• _Exercise goal_:
Reproduce the listing below without any change.

-- Start Given data --

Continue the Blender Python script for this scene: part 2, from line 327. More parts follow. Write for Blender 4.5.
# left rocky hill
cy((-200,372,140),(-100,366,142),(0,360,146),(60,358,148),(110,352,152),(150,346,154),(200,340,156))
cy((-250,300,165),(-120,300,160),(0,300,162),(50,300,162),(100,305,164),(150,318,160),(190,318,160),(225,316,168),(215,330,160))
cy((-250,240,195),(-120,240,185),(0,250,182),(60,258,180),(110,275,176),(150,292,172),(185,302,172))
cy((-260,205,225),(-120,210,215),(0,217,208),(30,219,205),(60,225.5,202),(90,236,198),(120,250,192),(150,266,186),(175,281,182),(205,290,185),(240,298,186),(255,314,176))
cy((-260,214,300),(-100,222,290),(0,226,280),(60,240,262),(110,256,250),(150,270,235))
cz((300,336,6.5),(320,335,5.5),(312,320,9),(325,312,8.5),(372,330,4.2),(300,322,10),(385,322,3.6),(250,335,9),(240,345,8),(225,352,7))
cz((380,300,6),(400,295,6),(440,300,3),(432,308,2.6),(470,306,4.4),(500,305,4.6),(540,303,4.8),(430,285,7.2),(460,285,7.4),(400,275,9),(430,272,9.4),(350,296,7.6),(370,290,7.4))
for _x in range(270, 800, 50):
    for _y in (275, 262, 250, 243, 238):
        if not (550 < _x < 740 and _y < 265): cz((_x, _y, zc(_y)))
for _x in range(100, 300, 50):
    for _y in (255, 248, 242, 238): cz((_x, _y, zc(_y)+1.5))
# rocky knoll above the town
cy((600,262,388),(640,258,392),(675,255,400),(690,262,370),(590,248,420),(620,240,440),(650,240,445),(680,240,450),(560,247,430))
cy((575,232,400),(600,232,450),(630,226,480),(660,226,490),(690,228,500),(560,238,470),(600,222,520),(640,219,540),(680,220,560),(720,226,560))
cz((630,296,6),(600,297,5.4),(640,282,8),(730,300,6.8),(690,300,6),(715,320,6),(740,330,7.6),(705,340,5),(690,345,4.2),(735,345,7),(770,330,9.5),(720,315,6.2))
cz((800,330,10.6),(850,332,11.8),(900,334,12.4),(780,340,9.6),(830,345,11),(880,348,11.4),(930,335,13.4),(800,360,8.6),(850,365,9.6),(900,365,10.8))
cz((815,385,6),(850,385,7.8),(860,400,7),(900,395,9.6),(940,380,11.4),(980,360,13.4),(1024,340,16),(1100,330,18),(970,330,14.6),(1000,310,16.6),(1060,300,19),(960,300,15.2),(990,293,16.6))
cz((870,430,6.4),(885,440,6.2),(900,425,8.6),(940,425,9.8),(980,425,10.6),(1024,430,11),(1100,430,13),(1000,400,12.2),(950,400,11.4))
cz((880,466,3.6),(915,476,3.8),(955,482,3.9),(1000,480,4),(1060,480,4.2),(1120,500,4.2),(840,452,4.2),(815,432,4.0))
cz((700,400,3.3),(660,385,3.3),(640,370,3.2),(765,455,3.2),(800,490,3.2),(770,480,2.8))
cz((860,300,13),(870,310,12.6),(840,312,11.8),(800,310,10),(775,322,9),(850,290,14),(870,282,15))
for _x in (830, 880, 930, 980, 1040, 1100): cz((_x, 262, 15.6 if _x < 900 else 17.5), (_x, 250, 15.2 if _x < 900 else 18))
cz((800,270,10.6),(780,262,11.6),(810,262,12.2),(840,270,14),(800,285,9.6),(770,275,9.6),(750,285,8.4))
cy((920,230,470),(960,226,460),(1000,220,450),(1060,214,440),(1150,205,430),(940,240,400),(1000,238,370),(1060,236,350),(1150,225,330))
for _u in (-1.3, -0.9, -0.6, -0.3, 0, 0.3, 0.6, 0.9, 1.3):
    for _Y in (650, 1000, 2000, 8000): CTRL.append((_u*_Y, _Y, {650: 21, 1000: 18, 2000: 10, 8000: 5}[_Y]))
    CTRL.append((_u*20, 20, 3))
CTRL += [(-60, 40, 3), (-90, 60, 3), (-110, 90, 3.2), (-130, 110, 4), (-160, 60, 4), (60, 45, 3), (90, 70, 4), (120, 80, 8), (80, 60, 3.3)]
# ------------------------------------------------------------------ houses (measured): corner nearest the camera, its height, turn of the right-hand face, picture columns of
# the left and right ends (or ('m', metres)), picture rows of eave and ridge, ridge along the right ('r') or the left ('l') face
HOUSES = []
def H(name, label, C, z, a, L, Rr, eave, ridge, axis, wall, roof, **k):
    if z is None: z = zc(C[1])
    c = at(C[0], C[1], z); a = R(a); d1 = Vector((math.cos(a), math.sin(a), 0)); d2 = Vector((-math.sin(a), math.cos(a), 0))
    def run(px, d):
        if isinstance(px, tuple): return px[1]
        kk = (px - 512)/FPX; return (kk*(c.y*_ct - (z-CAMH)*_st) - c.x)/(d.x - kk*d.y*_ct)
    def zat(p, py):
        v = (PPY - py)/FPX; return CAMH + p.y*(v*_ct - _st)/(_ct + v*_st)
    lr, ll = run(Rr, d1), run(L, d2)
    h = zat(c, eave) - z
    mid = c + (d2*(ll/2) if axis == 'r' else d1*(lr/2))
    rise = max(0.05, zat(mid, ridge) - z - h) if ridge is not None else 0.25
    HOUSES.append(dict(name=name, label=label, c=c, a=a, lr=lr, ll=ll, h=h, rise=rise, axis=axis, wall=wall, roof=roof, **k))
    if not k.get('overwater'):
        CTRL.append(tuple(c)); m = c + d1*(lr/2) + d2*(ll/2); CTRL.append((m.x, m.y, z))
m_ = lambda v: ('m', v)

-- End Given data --

• _Answer to this problem_:
Continue the Blender Python script for this scene: part 2, from line 327. More parts follow. Write for Blender 4.5.
# left rocky hill
cy((-200,372,140),(-100,366,142),(0,360,146),(60,358,148),(110,352,152),(150,346,154),(200,340,156))
cy((-250,300,165),(-120,300,160),(0,300,162),(50,300,162),(100,305,164),(150,318,160),(190,318,160),(225,316,168),(215,330,160))
cy((-250,240,195),(-120,240,185),(0,250,182),(60,258,180),(110,275,176),(150,292,172),(185,302,172))
cy((-260,205,225),(-120,210,215),(0,217,208),(30,219,205),(60,225.5,202),(90,236,198),(120,250,192),(150,266,186),(175,281,182),(205,290,185),(240,298,186),(255,314,176))
cy((-260,214,300),(-100,222,290),(0,226,280),(60,240,262),(110,256,250),(150,270,235))
cz((300,336,6.5),(320,335,5.5),(312,320,9),(325,312,8.5),(372,330,4.2),(300,322,10),(385,322,3.6),(250,335,9),(240,345,8),(225,352,7))
cz((380,300,6),(400,295,6),(440,300,3),(432,308,2.6),(470,306,4.4),(500,305,4.6),(540,303,4.8),(430,285,7.2),(460,285,7.4),(400,275,9),(430,272,9.4),(350,296,7.6),(370,290,7.4))
for _x in range(270, 800, 50):
    for _y in (275, 262, 250, 243, 238):
        if not (550 < _x < 740 and _y < 265): cz((_x, _y, zc(_y)))
for _x in range(100, 300, 50):
    for _y in (255, 248, 242, 238): cz((_x, _y, zc(_y)+1.5))
# rocky knoll above the town
cy((600,262,388),(640,258,392),(675,255,400),(690,262,370),(590,248,420),(620,240,440),(650,240,445),(680,240,450),(560,247,430))
cy((575,232,400),(600,232,450),(630,226,480),(660,226,490),(690,228,500),(560,238,470),(600,222,520),(640,219,540),(680,220,560),(720,226,560))
cz((630,296,6),(600,297,5.4),(640,282,8),(730,300,6.8),(690,300,6),(715,320,6),(740,330,7.6),(705,340,5),(690,345,4.2),(735,345,7),(770,330,9.5),(720,315,6.2))
cz((800,330,10.6),(850,332,11.8),(900,334,12.4),(780,340,9.6),(830,345,11),(880,348,11.4),(930,335,13.4),(800,360,8.6),(850,365,9.6),(900,365,10.8))
cz((815,385,6),(850,385,7.8),(860,400,7),(900,395,9.6),(940,380,11.4),(980,360,13.4),(1024,340,16),(1100,330,18),(970,330,14.6),(1000,310,16.6),(1060,300,19),(960,300,15.2),(990,293,16.6))
cz((870,430,6.4),(885,440,6.2),(900,425,8.6),(940,425,9.8),(980,425,10.6),(1024,430,11),(1100,430,13),(1000,400,12.2),(950,400,11.4))
cz((880,466,3.6),(915,476,3.8),(955,482,3.9),(1000,480,4),(1060,480,4.2),(1120,500,4.2),(840,452,4.2),(815,432,4.0))
cz((700,400,3.3),(660,385,3.3),(640,370,3.2),(765,455,3.2),(800,490,3.2),(770,480,2.8))
cz((860,300,13),(870,310,12.6),(840,312,11.8),(800,310,10),(775,322,9),(850,290,14),(870,282,15))
for _x in (830, 880, 930, 980, 1040, 1100): cz((_x, 262, 15.6 if _x < 900 else 17.5), (_x, 250, 15.2 if _x < 900 else 18))
cz((800,270,10.6),(780,262,11.6),(810,262,12.2),(840,270,14),(800,285,9.6),(770,275,9.6),(750,285,8.4))
cy((920,230,470),(960,226,460),(1000,220,450),(1060,214,440),(1150,205,430),(940,240,400),(1000,238,370),(1060,236,350),(1150,225,330))
for _u in (-1.3, -0.9, -0.6, -0.3, 0, 0.3, 0.6, 0.9, 1.3):
    for _Y in (650, 1000, 2000, 8000): CTRL.append((_u*_Y, _Y, {650: 21, 1000: 18, 2000: 10, 8000: 5}[_Y]))
    CTRL.append((_u*20, 20, 3))
CTRL += [(-60, 40, 3), (-90, 60, 3), (-110, 90, 3.2), (-130, 110, 4), (-160, 60, 4), (60, 45, 3), (90, 70, 4), (120, 80, 8), (80, 60, 3.3)]
# ------------------------------------------------------------------ houses (measured): corner nearest the camera, its height, turn of the right-hand face, picture columns of
# the left and right ends (or ('m', metres)), picture rows of eave and ridge, ridge along the right ('r') or the left ('l') face
HOUSES = []
def H(name, label, C, z, a, L, Rr, eave, ridge, axis, wall, roof, **k):
    if z is None: z = zc(C[1])
    c = at(C[0], C[1], z); a = R(a); d1 = Vector((math.cos(a), math.sin(a), 0)); d2 = Vector((-math.sin(a), math.cos(a), 0))
    def run(px, d):
        if isinstance(px, tuple): return px[1]
        kk = (px - 512)/FPX; return (kk*(c.y*_ct - (z-CAMH)*_st) - c.x)/(d.x - kk*d.y*_ct)
    def zat(p, py):
        v = (PPY - py)/FPX; return CAMH + p.y*(v*_ct - _st)/(_ct + v*_st)
    lr, ll = run(Rr, d1), run(L, d2)
    h = zat(c, eave) - z
    mid = c + (d2*(ll/2) if axis == 'r' else d1*(lr/2))
    rise = max(0.05, zat(mid, ridge) - z - h) if ridge is not None else 0.25
    HOUSES.append(dict(name=name, label=label, c=c, a=a, lr=lr, ll=ll, h=h, rise=rise, axis=axis, wall=wall, roof=roof, **k))
    if not k.get('overwater'):
        CTRL.append(tuple(c)); m = c + d1*(lr/2) + d2*(ll/2); CTRL.append((m.x, m.y, z))
m_ = lambda v: ('m', v)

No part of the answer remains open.